5 ways to bolster cybersecurity maturity

 

Connecting state and local government leaders

While tight budgets and an inability to keep up with evolving threats hinder cybersecurity maturity, agencies can bolster their defenses.

Cybersecurity is not sufficiently maturity across public-sector organizations.

According to the 2020 SolarWinds Public Sector Cybersecurity Survey, only 57% of IT operations and security decision-makers from across the government identified their agency’s cybersecurity functions as mature. Respondents said budget constraints and a lack of confidence in their team’s ability to keep up with evolving threats are the biggest roadblocks to cybersecurity maturity.
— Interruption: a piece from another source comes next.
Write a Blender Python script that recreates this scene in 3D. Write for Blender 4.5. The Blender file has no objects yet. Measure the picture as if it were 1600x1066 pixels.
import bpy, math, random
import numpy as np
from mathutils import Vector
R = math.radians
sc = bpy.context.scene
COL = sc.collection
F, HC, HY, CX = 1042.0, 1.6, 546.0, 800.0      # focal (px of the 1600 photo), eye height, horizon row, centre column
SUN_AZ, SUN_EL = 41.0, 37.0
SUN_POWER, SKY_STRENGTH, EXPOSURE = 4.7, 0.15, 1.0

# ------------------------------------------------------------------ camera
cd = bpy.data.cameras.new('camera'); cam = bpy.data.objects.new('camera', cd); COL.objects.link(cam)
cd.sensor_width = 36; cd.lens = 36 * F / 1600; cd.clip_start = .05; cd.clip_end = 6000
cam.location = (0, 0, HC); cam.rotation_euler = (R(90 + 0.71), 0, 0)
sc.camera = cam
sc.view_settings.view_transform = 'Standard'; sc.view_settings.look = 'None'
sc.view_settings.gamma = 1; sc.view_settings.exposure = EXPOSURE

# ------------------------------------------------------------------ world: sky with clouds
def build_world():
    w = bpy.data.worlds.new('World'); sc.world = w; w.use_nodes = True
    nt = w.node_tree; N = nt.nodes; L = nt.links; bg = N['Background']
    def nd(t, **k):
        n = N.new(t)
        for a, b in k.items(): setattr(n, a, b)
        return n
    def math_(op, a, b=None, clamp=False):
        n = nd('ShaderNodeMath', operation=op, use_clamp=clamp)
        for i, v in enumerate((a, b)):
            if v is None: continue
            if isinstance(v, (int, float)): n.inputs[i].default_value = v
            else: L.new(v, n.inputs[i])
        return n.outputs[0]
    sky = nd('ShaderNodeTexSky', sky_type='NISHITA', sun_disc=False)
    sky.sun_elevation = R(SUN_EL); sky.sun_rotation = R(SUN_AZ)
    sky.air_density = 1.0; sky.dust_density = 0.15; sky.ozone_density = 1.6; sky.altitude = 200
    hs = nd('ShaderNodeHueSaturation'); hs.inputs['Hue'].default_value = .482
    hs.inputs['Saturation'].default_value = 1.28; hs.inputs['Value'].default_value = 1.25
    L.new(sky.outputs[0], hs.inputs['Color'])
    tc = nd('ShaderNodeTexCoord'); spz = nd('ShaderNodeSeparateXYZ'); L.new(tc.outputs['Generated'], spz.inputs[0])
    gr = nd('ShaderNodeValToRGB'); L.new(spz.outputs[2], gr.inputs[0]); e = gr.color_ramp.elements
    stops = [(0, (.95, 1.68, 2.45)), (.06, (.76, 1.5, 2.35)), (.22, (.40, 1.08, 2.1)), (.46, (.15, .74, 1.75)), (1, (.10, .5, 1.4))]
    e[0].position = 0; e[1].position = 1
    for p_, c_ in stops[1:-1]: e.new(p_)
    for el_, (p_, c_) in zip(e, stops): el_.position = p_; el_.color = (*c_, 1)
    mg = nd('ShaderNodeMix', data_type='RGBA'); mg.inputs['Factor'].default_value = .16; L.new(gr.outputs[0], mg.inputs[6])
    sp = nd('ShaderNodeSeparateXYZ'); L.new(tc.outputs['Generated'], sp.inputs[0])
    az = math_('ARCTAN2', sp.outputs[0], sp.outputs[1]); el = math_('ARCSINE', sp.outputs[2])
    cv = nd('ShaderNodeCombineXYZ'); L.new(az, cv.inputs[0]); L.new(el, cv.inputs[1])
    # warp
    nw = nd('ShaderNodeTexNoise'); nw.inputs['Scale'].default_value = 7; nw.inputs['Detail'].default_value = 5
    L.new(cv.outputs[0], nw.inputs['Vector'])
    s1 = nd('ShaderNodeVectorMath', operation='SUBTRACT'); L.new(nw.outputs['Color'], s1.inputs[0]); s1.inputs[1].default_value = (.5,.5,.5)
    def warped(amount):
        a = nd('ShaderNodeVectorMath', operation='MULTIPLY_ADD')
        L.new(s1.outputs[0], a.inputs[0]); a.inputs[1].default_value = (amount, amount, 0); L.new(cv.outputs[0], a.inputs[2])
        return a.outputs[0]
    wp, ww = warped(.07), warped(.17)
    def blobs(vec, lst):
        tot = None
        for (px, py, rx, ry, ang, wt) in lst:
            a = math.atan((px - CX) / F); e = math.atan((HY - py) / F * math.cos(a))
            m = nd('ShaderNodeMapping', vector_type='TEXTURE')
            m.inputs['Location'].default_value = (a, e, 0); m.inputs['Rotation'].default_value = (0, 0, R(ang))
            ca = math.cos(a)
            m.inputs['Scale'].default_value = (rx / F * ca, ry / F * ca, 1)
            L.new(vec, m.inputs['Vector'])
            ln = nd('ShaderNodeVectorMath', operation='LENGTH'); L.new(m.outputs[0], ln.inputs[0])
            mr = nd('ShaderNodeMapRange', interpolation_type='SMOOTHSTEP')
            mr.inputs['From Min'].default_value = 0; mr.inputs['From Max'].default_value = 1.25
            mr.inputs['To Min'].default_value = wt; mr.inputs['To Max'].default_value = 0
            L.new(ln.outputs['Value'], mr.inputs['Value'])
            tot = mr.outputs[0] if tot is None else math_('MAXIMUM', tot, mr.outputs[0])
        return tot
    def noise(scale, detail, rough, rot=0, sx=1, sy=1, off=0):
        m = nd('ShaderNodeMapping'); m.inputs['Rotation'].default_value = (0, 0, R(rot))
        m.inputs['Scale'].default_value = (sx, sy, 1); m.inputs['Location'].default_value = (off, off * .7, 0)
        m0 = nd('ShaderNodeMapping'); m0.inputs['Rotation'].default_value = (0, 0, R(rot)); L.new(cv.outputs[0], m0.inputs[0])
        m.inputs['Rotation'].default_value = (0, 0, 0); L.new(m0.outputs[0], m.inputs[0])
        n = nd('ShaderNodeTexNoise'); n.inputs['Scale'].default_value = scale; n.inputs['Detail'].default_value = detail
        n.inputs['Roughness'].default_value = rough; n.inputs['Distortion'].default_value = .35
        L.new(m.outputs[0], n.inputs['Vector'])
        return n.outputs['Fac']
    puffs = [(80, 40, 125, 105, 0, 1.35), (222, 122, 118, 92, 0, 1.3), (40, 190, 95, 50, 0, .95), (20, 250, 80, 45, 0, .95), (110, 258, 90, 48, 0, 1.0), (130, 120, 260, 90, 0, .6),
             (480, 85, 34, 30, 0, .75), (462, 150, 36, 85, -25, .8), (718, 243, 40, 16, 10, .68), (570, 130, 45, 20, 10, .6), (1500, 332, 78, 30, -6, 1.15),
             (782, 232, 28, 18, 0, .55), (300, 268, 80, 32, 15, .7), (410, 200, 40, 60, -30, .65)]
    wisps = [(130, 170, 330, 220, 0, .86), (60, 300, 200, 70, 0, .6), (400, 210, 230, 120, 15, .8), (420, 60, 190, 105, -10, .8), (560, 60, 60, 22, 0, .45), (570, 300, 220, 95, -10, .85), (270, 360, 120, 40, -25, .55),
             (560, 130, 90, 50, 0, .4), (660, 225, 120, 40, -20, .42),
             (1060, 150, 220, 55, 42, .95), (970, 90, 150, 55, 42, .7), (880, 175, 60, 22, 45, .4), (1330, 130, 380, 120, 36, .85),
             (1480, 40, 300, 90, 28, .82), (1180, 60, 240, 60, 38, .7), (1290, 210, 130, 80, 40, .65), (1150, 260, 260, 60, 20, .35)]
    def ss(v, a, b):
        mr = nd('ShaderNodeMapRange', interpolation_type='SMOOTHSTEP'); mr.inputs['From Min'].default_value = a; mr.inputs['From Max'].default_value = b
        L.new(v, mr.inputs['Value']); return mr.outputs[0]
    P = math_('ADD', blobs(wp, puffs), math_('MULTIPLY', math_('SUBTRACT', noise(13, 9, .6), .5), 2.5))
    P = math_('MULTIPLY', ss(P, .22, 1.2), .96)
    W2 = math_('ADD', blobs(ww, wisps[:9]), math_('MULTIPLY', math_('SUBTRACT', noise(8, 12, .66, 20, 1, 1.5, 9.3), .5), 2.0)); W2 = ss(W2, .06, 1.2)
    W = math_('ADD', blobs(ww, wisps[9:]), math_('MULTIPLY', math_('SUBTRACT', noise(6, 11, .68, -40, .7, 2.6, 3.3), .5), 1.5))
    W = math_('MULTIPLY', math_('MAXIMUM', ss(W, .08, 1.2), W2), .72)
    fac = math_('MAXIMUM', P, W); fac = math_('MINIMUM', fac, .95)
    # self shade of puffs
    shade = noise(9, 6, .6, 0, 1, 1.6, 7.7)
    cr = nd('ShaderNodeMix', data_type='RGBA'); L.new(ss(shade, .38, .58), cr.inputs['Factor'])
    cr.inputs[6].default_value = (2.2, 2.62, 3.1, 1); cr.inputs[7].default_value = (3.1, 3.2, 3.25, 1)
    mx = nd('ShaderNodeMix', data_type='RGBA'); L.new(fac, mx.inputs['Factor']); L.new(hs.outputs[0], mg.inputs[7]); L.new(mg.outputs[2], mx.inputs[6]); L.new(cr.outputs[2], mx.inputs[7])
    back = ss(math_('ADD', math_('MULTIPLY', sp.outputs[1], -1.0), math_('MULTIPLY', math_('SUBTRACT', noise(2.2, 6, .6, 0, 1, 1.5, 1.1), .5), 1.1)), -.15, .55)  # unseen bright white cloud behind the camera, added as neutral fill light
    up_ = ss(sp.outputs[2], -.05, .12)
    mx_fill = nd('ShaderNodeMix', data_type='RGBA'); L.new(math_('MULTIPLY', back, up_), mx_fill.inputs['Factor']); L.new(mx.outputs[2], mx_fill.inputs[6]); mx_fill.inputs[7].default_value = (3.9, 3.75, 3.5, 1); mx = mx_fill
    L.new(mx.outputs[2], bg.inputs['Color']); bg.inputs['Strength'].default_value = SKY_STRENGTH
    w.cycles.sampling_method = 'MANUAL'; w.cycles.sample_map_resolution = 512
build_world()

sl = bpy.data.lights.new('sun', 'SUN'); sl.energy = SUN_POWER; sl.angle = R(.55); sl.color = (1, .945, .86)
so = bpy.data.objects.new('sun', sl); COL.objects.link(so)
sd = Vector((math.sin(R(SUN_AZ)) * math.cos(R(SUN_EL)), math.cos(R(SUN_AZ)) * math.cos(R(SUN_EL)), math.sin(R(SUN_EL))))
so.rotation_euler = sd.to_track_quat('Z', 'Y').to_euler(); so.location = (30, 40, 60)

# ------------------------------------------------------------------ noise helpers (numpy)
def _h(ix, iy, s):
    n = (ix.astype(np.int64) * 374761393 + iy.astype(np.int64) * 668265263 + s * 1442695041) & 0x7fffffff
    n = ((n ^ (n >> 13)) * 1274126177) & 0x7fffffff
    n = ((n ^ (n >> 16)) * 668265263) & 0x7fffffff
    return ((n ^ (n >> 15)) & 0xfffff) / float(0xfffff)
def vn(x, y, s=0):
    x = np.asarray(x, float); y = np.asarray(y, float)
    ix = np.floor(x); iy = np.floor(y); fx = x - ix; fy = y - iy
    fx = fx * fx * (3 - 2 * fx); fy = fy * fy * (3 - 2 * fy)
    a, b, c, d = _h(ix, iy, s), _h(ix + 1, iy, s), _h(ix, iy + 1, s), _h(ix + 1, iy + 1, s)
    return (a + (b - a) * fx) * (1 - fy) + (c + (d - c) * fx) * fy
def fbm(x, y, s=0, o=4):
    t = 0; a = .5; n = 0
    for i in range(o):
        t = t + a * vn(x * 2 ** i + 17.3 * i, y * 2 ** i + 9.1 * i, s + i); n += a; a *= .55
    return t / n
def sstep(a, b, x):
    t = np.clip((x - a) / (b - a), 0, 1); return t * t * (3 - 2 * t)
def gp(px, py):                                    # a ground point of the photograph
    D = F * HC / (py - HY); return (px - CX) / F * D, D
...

These responses aren’t surprising. Just when security teams find ways to block a specific attack, bad actors pivot to new tactics and techniques. It’s a constant game of cat and mouse, and it can feel like the rules are rigged against security professionals. To make matters worse, the digital ecosystem is expanding. More endpoints, more services and greater reliance on the cloud are adding to the workload of security teams.

With this in mind, here are five ways public-sector IT professionals can bolster their agency’s cybersecurity maturity.

1. Make endpoint protection a priority

A key finding from the survey is that organizational maturity -- even for technologies that have been around for some time, such as endpoint protection -- is lacking in government. While 57% say they’re most mature in endpoint protection, over 40% are not.

The challenge for security teams is as the network perimeter expands, particularly across remote offices and employees’ personal devices, endpoint protection solutions can be costly to acquire and deploy.

One way around this dilemma is to analyze the risk profiles of the various endpoints. With this insight, security teams can prioritize critical or at-risk assets, such as servers over end-user systems. If budget remains an issue, agencies can also leverage existing technology investments, such as security capabilities in Windows, to enhance protection across lower risk assets to ensure there are no blind spots within the organization. 

2. Understand cutting-edge solutions don’t equal maturity

Even as foundational solutions like threat intelligence, endpoint protection and identity and access management evolve, too often organizations gravitate toward products with the loudest bells and whistles, many of which include features they don’t really need. These costly solutions can spread resources and investment dollars too thin and even undermine organizational security maturity.

With costs rising and budgets shrinking, agencies must adopt a risk-based approach and prioritize security investments to address key problems, vulnerabilities and exposures. Because the market is flooded with very mature, cost-effective and capable solutions that can drive cybersecurity maturity where it’s needed most, IT pros don’t need to chase  the latest shiny object.

3. Leverage automation

One way to move the needle on cybersecurity maturity is to leverage artificial intelligence and machine learning. AI and ML allow security teams to be more effective with the resources they have. Next-generation automated security technologies can complete tasks such as identifying potential threats, detecting unauthorized behaviors, applying intelligence to qualify incidents, countering and blocking attacks before execution, stopping unauthorized movement of data and more.

As AI and ML become more prevalent in the security marketplace, agencies can evolve their cybersecurity architecture to respond to changing digital threats.

4. Go beyond checking a box

Security maturity is more than a check in a box. It can be easy to deploy technology or train employees once and think the risk to the agency is mitigated. But IT environments, threats and risk tolerance evolve over time. To be truly effective, a cybersecurity program must continually improve to address gaps in the cybersecurity program.

There’s good news. Both the National Institute of Standards and Technology and Energy Department’s Cybersecurity, Energy Security, and Emergency Response group provide cybersecurity frameworks and maturity models as guidelines. Whichever is chosen, the more focus placed on cybersecurity -- across all functions -- the better the outcomes will be.

5. Establish a culture of cybersecurity awareness

Technology alone can’t drive cybersecurity maturity. The entire agency must commit to a multifaceted security program acknowledging the cybersecurity risk posed by employees and contractors.

Fifty-two percent of respondents to the survey cited uninformed or careless insiders, including contractors, as their top threat. That’s why agencies must work on building their security culture. Instilling common sense in the workforce around what to look out for, best practices and what to do in certain scenarios can make a significant difference in an agency’s security posture.